My second memory was my first visit to Troy. We climbed up past crumbling stone walls to the summit, and looked out over the flat plain that led the eye to the narrow entrance to the Dardanelles. The sight of those thousand ships, come to avenge the abduction of Helen of Troy, must have caused a panic in the court of King Priam. Even more so after the great wooden horse was brought as a Greek gift to the city gates.
When a bustling city, Oxyrhynchus was controlled from Rome, but following the earlier conquest of Alexander the Great, Greek was the favoured language. There was also the continuing Egyptian tradition to embalm the dead in preparation for the afterlife. Several of the dead in the cemetery there were equipped with pure golden tongues, for gold would have allowed the dead to converse with the gods.
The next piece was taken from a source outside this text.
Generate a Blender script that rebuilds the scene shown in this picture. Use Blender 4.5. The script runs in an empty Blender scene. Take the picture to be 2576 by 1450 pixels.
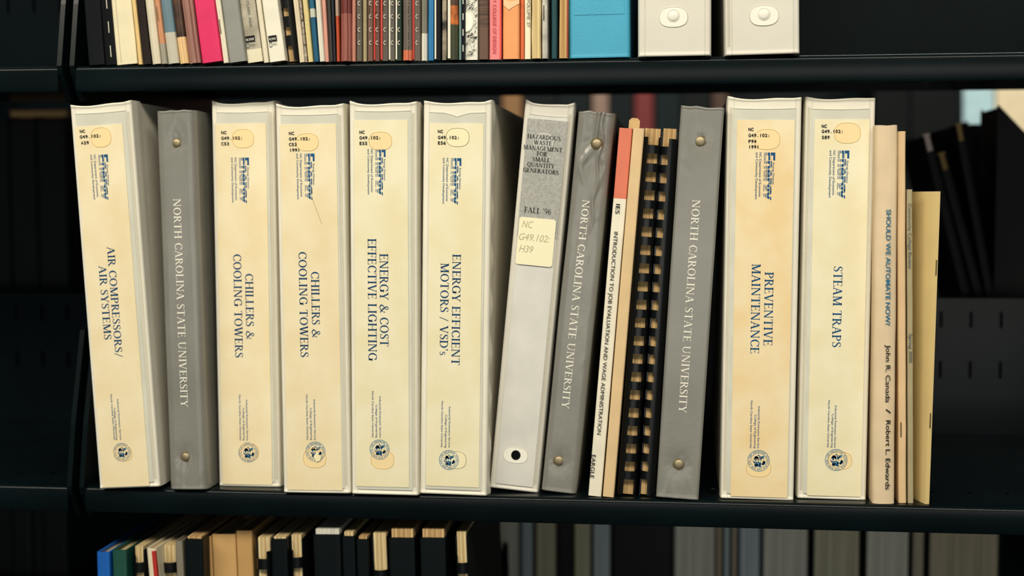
import bpy, bmesh, math, random
from mathutils import Vector, Matrix, noise

random.seed(7)
SC = bpy.context.scene
COL = SC.collection

# ------------------------------------------------------------------ camera
W_PX, H_PX = 2576.0, 1450.0
CX, CY = W_PX / 2, H_PX / 2
VPX = (-27807.0, 580.3)          # where the shelf lines meet
VPY = (1700.0, 500.0)            # straight into the shelf
F = math.sqrt(-((VPX[0] - CX) * (VPY[0] - CX) + (VPX[1] - CY) * (VPY[1] - CY)))
DIST = 1.055
S2 = 1.200                       # top of the middle shelf
S1 = 1.5385                      # top of the upper shelf (refined below)
S3 = 0.880                       # top of the lower shelf
ax_x = -Vector((VPX[0] - CX, VPX[1] - CY, F)).normalized()
ax_y = Vector((VPY[0] - CX, VPY[1] - CY, F)).normalized()
ax_z = ax_y.cross(ax_x)
if ax_z.y > 0: ax_z = -ax_z
ax_z.normalize()


def ray(u, v):
    r = Vector((u - CX, v - CY, F))
    return Vector((r.dot(ax_x), r.dot(ax_y), r.dot(ax_z)))


def slope(u, v):
    r = ray(u, v)
    return r.z / r.y


CAMZ = S2 - DIST * slope(1288, 1250.2)
S1 = CAMZ + DIST * slope(1288, 149.5)
CAM = Vector((0.0, -DIST, CAMZ))


def at_y(u, v, Y=0.0):
    r = ray(u, v)
    return CAM + r * ((Y - CAM.y) / r.y)


def at_z(u, v, Z):
    r = ray(u, v)
    return CAM + r * ((Z - CAM.z) / r.z)


cam_d = bpy.data.cameras.new('camera')
cam = bpy.data.objects.new('camera', cam_d)
COL.objects.link(cam)
right = Vector((ax_x.x, ax_y.x, ax_z.x))
down = Vector((ax_x.y, ax_y.y, ax_z.y))
fwd = Vector((ax_x.z, ax_y.z, ax_z.z))
M = Matrix.Identity(4)
for i in range(3):
    M[i][0], M[i][1], M[i][2], M[i][3] = right[i], -down[i], -fwd[i], CAM[i]
cam.matrix_world = M
cam_d.sensor_width = 36.0
cam_d.lens = F / W_PX * 36.0
cam_d.clip_start = 0.05
cam_d.clip_end = 30
cam_d.dof.use_dof = True
cam_d.dof.focus_distance = (at_y(1700, 700) - CAM).dot(fwd)
cam_d.dof.aperture_fstop = cam_d.lens / 14.0
SC.camera = cam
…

At the time of Tutankhamun, vital organs were removed by embalmers and stored in special canopic jars. But 1600 years ago, the abdomen was often filled with papyri containing religious and magical texts.
Why was this particular text from The Iliad used to stuff a corpse? Archaeologists from the University of Barcelona are now pondering this. Most of the papyri found in graves contained ritual instructions and protective texts. Perhaps an extract from The Iliad was simply a mistake, but if it was, it predates the oldest complete text by at least six centuries.